The Scherzo is marked Allegro moderato, but van Zweden did his best to banish any moderation and went for it hell for leather. The difficulty was that the articulation of the oft-repeated theme lost its stamping rhythmic accentuation, so for all the speed there was some lack of potency – but the Trio was superb.  It’s a dreamy interlude with a central section where the dream deepens, and this was very affectingly played.

The very opening of the Adagio was sabotaged by the clatter of falling glassware, a distraction that would have merited recommencing the movement so signalling the importance of this music, but van Zweden chose to plough on. The performance began to recover in the passionately played second theme group.

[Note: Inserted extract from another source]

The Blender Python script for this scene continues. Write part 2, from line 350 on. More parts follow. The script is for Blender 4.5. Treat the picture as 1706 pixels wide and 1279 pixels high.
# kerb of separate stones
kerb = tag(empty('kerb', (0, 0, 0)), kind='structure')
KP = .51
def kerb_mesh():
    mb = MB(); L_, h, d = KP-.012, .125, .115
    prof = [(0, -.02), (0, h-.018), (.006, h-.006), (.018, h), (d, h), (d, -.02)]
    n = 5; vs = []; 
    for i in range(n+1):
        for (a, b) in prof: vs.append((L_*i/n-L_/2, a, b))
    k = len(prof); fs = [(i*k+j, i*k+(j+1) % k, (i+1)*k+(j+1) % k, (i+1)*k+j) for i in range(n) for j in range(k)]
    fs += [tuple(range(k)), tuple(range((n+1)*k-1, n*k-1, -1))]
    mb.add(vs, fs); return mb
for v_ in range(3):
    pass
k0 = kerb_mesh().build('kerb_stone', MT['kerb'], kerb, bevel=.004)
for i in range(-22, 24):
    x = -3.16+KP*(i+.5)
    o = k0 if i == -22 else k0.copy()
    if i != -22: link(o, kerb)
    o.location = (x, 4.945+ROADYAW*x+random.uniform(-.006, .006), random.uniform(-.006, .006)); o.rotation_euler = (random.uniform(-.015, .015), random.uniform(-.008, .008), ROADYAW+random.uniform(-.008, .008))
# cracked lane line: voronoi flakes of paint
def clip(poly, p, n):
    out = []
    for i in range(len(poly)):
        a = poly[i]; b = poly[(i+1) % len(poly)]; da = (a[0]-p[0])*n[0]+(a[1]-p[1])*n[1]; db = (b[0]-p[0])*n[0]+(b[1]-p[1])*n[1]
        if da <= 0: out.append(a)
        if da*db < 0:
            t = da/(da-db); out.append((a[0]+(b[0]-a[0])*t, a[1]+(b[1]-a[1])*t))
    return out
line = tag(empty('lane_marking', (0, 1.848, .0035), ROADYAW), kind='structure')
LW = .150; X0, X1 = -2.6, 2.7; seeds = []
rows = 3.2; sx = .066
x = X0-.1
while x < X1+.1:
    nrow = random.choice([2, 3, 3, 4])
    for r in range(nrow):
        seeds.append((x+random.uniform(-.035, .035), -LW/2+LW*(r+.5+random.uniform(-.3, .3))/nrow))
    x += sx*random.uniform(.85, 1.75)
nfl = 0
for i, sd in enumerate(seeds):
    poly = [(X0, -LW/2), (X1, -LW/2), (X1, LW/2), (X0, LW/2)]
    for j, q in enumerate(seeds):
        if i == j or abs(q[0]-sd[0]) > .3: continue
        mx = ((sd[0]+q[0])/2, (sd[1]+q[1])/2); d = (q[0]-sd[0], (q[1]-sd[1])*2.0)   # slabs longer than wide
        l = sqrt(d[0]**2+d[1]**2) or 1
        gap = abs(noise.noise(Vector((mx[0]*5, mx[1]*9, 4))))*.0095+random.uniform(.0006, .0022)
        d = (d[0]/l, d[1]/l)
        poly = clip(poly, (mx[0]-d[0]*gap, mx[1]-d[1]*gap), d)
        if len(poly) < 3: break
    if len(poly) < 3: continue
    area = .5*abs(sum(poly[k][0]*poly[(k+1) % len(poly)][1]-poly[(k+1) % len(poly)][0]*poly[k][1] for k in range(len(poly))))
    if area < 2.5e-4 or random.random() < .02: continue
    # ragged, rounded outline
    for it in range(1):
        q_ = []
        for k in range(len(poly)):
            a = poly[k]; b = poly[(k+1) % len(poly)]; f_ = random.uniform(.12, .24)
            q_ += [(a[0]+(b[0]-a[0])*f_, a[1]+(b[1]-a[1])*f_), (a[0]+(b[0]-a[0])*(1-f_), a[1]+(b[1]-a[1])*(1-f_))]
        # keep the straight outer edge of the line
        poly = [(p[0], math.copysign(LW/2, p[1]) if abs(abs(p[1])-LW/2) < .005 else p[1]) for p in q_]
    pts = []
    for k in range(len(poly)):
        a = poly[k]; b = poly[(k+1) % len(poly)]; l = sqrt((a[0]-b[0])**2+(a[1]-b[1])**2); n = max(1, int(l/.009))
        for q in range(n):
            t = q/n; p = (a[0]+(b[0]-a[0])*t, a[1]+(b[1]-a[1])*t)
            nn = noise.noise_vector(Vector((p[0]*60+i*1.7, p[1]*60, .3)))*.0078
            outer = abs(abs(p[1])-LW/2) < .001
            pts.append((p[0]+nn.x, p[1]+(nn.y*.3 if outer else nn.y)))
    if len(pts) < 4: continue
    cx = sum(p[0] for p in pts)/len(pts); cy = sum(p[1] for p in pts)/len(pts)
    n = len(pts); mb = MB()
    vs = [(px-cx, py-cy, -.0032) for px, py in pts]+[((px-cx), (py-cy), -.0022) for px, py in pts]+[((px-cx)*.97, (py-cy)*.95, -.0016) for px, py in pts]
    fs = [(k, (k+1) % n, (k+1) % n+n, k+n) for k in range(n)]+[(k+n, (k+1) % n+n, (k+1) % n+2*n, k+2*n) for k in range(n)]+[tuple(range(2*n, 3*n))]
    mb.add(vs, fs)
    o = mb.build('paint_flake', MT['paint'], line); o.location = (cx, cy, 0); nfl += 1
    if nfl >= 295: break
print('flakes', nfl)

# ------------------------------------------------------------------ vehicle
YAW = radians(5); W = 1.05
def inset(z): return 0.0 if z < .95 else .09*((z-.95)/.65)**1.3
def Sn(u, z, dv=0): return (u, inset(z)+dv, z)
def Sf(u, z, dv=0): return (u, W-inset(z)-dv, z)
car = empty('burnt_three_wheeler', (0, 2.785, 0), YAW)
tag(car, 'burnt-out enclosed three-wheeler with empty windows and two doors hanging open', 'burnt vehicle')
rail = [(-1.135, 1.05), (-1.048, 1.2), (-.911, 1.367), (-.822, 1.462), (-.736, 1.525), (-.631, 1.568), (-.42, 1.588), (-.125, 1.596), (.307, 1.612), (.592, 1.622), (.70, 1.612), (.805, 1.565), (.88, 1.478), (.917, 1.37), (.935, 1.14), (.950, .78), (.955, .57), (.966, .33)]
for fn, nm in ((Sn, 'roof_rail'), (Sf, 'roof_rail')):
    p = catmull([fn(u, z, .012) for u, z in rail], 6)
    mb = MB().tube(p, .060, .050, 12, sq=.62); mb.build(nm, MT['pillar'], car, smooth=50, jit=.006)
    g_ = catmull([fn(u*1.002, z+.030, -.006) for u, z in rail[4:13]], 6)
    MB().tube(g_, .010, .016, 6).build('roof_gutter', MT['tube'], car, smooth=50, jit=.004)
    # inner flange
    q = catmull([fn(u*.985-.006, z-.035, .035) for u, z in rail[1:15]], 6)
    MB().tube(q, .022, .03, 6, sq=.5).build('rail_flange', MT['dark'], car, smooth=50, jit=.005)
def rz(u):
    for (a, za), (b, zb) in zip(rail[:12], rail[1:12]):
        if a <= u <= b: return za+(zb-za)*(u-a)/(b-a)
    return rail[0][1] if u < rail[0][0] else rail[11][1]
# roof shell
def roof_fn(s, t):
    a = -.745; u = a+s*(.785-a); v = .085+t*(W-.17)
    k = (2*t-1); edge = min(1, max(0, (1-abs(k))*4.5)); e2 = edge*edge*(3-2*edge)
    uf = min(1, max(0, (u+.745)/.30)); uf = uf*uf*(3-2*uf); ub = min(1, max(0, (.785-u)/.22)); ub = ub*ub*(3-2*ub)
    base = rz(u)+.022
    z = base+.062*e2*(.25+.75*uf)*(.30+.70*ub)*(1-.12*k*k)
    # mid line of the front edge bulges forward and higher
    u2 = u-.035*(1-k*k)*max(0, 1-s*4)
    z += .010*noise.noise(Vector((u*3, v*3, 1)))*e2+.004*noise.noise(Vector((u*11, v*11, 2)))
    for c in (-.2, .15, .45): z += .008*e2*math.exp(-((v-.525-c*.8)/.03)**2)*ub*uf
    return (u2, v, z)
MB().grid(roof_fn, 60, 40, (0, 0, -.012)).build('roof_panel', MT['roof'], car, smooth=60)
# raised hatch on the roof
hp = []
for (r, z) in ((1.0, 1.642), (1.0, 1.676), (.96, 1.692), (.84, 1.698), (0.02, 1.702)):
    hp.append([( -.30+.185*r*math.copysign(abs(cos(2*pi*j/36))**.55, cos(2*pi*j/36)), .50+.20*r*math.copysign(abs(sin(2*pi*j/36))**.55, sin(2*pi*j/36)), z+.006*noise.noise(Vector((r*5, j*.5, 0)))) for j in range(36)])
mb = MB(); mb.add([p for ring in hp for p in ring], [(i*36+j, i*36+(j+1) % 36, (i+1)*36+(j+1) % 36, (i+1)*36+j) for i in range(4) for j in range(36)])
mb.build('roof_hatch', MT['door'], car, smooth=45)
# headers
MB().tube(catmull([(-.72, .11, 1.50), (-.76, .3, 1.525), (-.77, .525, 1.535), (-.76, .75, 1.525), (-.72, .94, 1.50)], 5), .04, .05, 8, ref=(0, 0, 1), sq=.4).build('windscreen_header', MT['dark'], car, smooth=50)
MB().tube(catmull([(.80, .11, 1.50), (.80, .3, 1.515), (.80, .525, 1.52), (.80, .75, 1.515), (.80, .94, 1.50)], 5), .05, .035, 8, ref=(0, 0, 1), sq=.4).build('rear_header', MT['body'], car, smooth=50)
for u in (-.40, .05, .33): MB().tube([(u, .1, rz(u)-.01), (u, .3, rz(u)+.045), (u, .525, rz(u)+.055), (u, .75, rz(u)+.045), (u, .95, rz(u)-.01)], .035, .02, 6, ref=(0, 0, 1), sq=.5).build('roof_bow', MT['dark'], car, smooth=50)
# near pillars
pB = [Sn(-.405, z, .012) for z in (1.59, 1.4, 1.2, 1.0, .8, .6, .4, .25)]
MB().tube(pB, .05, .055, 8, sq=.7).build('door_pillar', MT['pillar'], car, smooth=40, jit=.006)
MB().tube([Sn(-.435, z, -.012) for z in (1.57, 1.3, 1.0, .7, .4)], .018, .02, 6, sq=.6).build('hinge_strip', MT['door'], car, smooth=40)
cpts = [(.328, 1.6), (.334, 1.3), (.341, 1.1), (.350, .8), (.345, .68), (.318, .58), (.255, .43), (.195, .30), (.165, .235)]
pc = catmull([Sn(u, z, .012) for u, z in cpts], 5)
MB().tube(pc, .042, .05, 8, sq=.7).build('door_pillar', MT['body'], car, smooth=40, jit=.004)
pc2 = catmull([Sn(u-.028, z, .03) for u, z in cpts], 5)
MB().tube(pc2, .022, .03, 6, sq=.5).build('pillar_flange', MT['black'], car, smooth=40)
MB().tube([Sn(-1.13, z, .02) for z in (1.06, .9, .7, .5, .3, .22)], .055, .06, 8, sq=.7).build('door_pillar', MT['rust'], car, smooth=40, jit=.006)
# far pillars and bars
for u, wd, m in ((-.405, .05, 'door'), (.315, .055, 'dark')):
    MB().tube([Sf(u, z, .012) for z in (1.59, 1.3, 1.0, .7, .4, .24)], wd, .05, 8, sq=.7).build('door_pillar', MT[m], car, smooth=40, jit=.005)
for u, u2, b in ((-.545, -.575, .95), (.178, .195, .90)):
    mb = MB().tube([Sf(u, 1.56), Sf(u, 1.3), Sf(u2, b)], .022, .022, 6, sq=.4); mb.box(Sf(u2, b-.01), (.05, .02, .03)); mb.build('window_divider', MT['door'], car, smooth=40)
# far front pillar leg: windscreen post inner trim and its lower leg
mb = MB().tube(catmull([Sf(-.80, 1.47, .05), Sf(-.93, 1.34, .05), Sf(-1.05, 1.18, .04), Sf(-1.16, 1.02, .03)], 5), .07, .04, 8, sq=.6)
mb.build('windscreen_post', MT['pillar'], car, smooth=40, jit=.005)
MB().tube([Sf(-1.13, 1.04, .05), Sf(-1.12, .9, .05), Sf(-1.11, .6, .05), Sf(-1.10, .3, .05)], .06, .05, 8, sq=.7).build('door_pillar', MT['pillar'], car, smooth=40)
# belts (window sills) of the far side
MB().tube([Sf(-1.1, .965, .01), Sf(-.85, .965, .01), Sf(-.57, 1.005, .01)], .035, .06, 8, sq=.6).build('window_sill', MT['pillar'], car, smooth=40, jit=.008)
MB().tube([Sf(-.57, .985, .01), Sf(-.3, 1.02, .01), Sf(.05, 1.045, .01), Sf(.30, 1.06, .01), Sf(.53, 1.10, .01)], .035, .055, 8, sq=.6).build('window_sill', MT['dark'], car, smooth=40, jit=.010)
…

Bruckner’s score calls for three harps ‘if possible’.  It seems for our concert it was not possible, for there was just one harpist, her valiant efforts inaudible at the heaven-storming Adagio climax.  Nevertheless, the climax had been well structured and came over with full power, but the coda seemed to shy away from anything too soft and expressive.

Predictably the Finale was far faster than Bruckner’s metronome mark – it nearly always is – but the brass of the Vienna Philharmonic were magnificent in these great opening fanfares.  As in the first movement the variety of turbulent expressive characterisation was perhaps not exploited to the full, the extrovert timpani-supported tutti explosions coming off best.  The triangle player, who has only two moments in the Adagio to display his skill, was called upon to double the efforts of the regular timpanist in the closing bars, more of a theatrical than an audible effect.  The final falling three notes, a heavy ritenuto applied, had a splendid finality that often eludes conductors and orchestras.  It was a magnificent close to a good performance that lacked merely the last ounce of imaginative aspiration.